Monday, October 05, 2009

The Minnesota dollar 

Can a bank create money to fund public works?

Leslie Davis, a candidate for governor (who received 1% of the votes of delegates in a straw poll last weekend at the state GOP convention) proposes that we
...pass a law requiring Minnesota state--chartered-banks to create debt-free checkbook-money and use it to build a state-of-the-art transportation system of roads, rails, bridges and ports. And maintain them. This will create thousands of jobs, begin paying the debt out of the system, This is not a loan, it is simply a new legally required service of state-chartered banks.
But this made no sense to me, because for the bank to create money it must create a liability on its balance sheet. What is the offsetting asset you put on the books to keep your balance sheet in balance, or what do you reduce in your liabilities or net worth?

So I had to rummage around a bit but apparently this idea was in a bill last year proposed by a bipartisan set of sponsors (including local GOP representative Dan Severson.) SF 705 proposes just what Mr. Davis wants. In relevant part,
Subd. 3. Origination and movement of project money. (a) The commissioner of management and budget shall notify all state-chartered banks of the project number and its total bid value. The bid value must be divided among all state-chartered banks in proportion to their capital and surplus as of the due date of their financial reports submitted to the commissioner of commerce under section 48.48, for the most recent reporting period that ended at least 90 days before the date of notification to the state-chartered banks regarding that project. Using the accepted ability of banks to create money, each state-chartered bank shall create money equal to its share of the bid value of each project.
(b) Each state-chartered bank shall then electronically transfer this money to the commissioner of management and budget.
(c) The commissioner of management and budget shall then electronically transfer this money as payment under the terms of the project contract into a checking account maintained by the contractor in a state-chartered bank. The commissioner shall make the payments only at the direction of the governmental agency for which the project is performed.
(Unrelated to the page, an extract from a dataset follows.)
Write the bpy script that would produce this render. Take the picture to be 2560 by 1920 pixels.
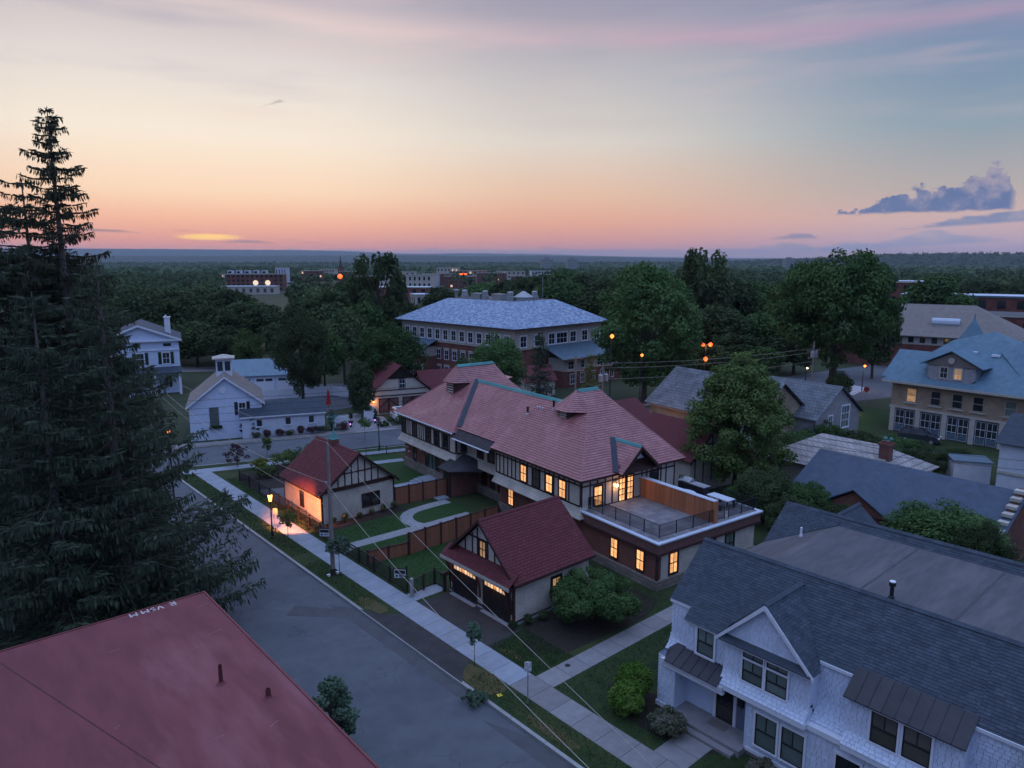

Subd. 4. Direction to bank examiners. The state-chartered banks are free of any
reserve requirements affected by the creation of money required under this section; this money is deemed to be an asset to the state-chartered bank, to the state, and to the people of this state, and not as a liability to anyone.
So this means that the amount of reserves a bank holds to keep your deposits safe would be drawn down by the state.

Ellen Hodgson Brown wrote about SF705 last year, but it argues that the deposits must go on the books as an asset. This is wrong, however. A bank cannot create an asset without creating a liability -- balance sheets must balance. A comparable scheme was invented in Guernsey in the 19th Century, but the bank received a note from the state to hold as the asset. Perhaps this is meant by the bill when the Commissioner of Management and Budget divides up the bid values of projects. But that would be an unsecured debt; how would FDIC treat this?

Guernsey is a well-known haven for offshore banking, and site of some of the Icelandic banking crisis' collateral damage. And we should note that Guernsey uses its own currency. I am unclear how this is to work if the banks of Minnesota are still to use a unified U.S. dollar. Brown suggests that this act may be unconstitutional. There was private money between the end of the Second Bank of the United States in 1836 and the National Bank Act of 1863. (I own several examples of that private money.) But short of creating a Minnesota dollar, I do not see how this could work other than placing on the asset side of state-run bank a non-interest-bearing promissory note from the state government. To me that looks like a tax on bank earnings, and would quickly encourage most state-chartered banks to seek a national charter.